The Jan. 6 insurrection caused only the most fleeting moment of consensus. After an outpouring of condemnations from leaders of both parties, there was an immediate split when it came to taking action. Most House Republicans declined to vote to impeach Trump, and Senate Republicans blocked Trump from being convicted on his impeachment charges. Shortly thereafter, GOP leaders were already cozying up to Trump again. And as 2024 approached and it became clear that Trump remained popular in the party, top Republicans and GOP White House hopefuls waffled on the event as well.

What’s striking in the case of Jan. 6 is that questions over basic facts changed over time in order to justify and normalize Trump’s status as the leader of the party. Today, the right’s positions are a tangled mix of obfuscation, slippery shifts in position and conspiracy-mongering. While Trump initially condemned the rioters as violent “intruders” who “defiled the seat of American democracy,” he has since revised his account of Jan. 6 as a “day of love,” denied that the attackers had firearms and deemed them “patriots.” Some Republican politicians have gone beyond denialism into fabrication of an alternative reality, pushing the evidence-free claim that Jan. 6 was an “inside job.”

That narrative has gotten serious traction on the right: A Washington Post-University of Maryland poll conducted in December 2023 showed that a third of Republicans believe the false claim that the FBI organized and encouraged the insurrection. (FBI informants were present at the riot, but there were no full-time undercover agents present, according to a report from the Justice Department’s inspector general.) Sometimes, Republicans will attribute Jan. 6 to nefarious outside agitators in one instance and then in another instance describe it as a small issue that’s been blown out of proportion. For example, right-wing pundit Tucker Carlson did an entire documentary series for Fox Nation on how Jan. 6 was instigated by outside actors or the FBI, but he has also said Jan. 6 “barely rates as a footnote” in American history. And amid all these differing accounts, the overwhelming majority of Republicans say they believe it’s time to “move on” from Jan. 6.

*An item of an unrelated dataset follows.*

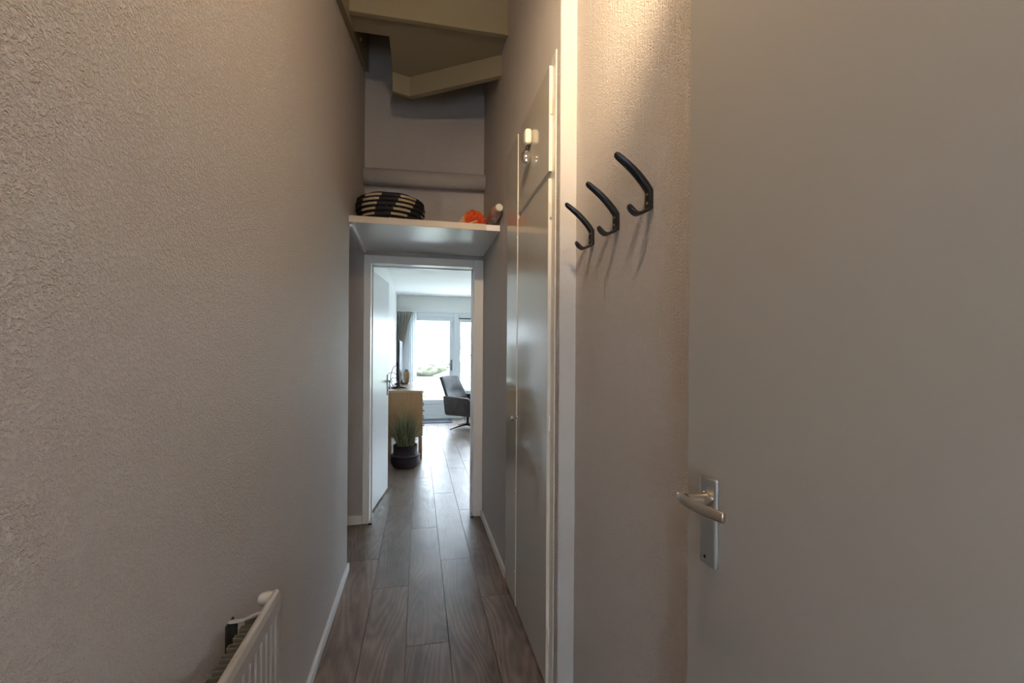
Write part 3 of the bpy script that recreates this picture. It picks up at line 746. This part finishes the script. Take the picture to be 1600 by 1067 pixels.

That there is no universal Republican story of what happened on Jan. 6 is the most important thing to know about how the party has chosen to process the event. Whether turned upside down through disinformation networks or downplayed by politicians out of expediency, the memory of Jan. 6 has been mangled into an unintelligible mess on the right. The upshot is that we are no more immune today to the degradation of democracy than we were the day of the attack.